I didn’t know much about the work or life of American artist Jim Dine – just a memory of lots of depictions of hearts from some exhibition many years ago – until I saw this sweet little show at the Centre Pompidou.
The occasion is Dine’s donation of 28 of his works to the museum. It turns out that he has spent a great deal of time in Paris and feels “a personal and cultural debt to France” for contributing to his aesthetic and providing him with inspiration.
The show opens with nine poems, in French and in English, “about me in Paris,” scrawled in gigantic letters on the walls and smudged and painted over. “My method of writing is not too different from my method of painting,” he is quoted as saying. “I collect imagery and put it together and take it apart. It’s a collage method.” Several books of his poems have been published and are on display here.
While the poems are evocative, I was more taken by the paintings and sculptures. There weren’t many of the hearts I remembered; instead I found a group of works that somehow form a coherent whole even though they vary widely in style, form, content and media, a feat few artists achieve.
The overtly autobiographical aspects of Dine’s work add to its interest. The heart is one of those self-representational symbols, but there are others, including an empty bathrobe (shades of Rodin’s sculpture of Balzac’s bathrobe) and other clothing, Pinocchio (straight out of a childhood nightmare), birds and skeletons.
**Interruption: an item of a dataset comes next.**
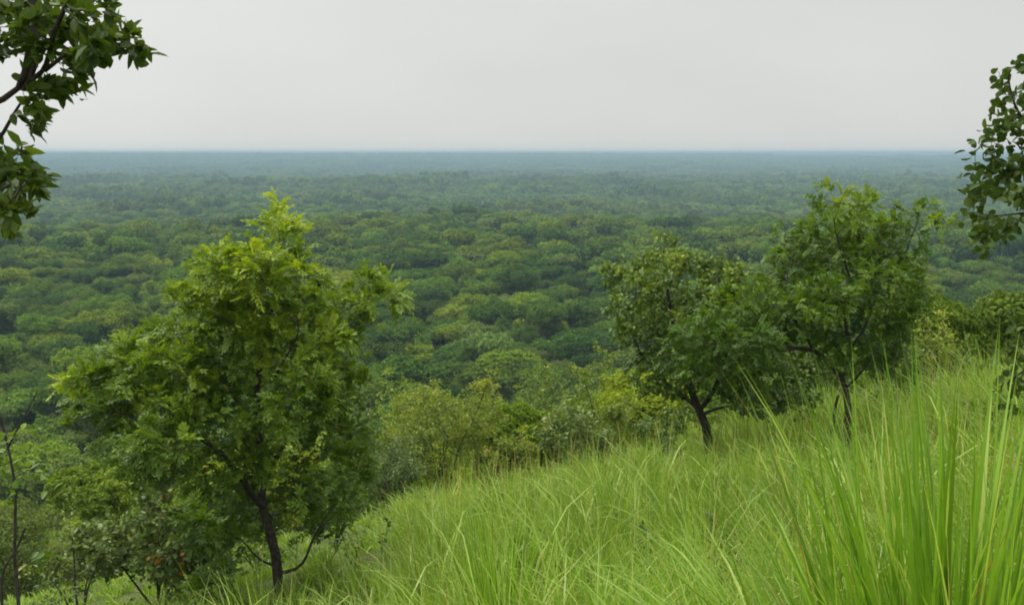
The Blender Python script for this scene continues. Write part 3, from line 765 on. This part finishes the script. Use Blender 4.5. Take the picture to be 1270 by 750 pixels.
# ------------------------------------------------------------------ broad grass clumps close to the camera
grass_clump('tallest broad-bladed grass clump, rising at the right edge', 1220, 424, 2.9, 330, .13, 61, .018, .04, .24, None, .0, .26)
grass_clump('broad-bladed grass clump just left of the tallest one', 1145, 500, 3.2, 190, .13, 62, .014, .05, .5, None, .04, .28)
grass_clump('dense grass clump in front of the tallest one, at lower right corner', 1268, 540, 2.6, 230, .14, 63, .018, .07, .4, None, .02, .28)
grass_clump('arching pale-tipped grass clump at the left of the tall right-hand grass', 1012, 590, 3.6, 90, .09, 64, .014, .14, .95, 2.9, .16, .30)
grass_clump('leaning grass clump between the tallest clump and the arching pale one', 1085, 600, 3.4, 100, .11, 68, .014, .09, .8, 2.8, .08, .28)
grass_clump('drooping pale grass clump low at bottom right of centre', 905, 665, 4.2, 220, .14, 65, .017, .18, 1.1, 2.9, .20)
grass_clump('upright green grass clump at the bottom centre', 622, 612, 6.2, 190, .13, 66, .014, .05, .30, None, -.08)
grass_clump('upright grass clump in the hollow between bottom centre and right', 770, 660, 5.6, 150, .14, 67, .013, .08, .5, None, .02)

# ------------------------------------------------------------------ woodland
rng = np.random.default_rng(99)
near_v = make_variants(24000, .058, 200, 'near_tree')      # unit crown radius about 1
mid_v = make_variants(12000, .082, 300, 'wood_tree')
def scatter(y0, y1, cell, jit, half=.62, seed=0):
    r = np.random.default_rng(seed)
    ys = np.arange(y0, y1, cell); out = []
    for k, y in enumerate(ys):
        w = half * y + 12
        xs = np.arange(-w, w, cell) + (cell / 2 if k % 2 else 0)
        out.append(np.stack([xs + r.uniform(-jit, jit, len(xs)) * cell, y + r.uniform(-jit, jit, len(xs)) * cell], -1))
    return np.concatenate(out)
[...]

When Dine does depict hearts in these works, there is nothing sentimental about them. In “Nancy and I at Ithaca (Straw Heart)” (1966), for example, the heart is made of hay. In “Glade of Color” (2011), it almost disappears within a colorful abstract painting. In the beautifully painted “Putney Winter Heart No. 9 (Poulenc)” (1971), the heart is split in half by a real saw attached to the canvas.
Tools are another recurring theme in his work (his grandfather owned a hardware store), whether painted and assembled into sculptures, attached to canvases, or encircling the waists of his rough-hewn wooden Venus statues on tool belts.
I heartily recommend this small exhibition, even more so because the commentaries on the works are not only intelligent but are also translated into English.
While Dine’s work often investigates the dark side of the psyche (he went through many years of depression), it is also full of humor and joyous color — he’s an artist with heart.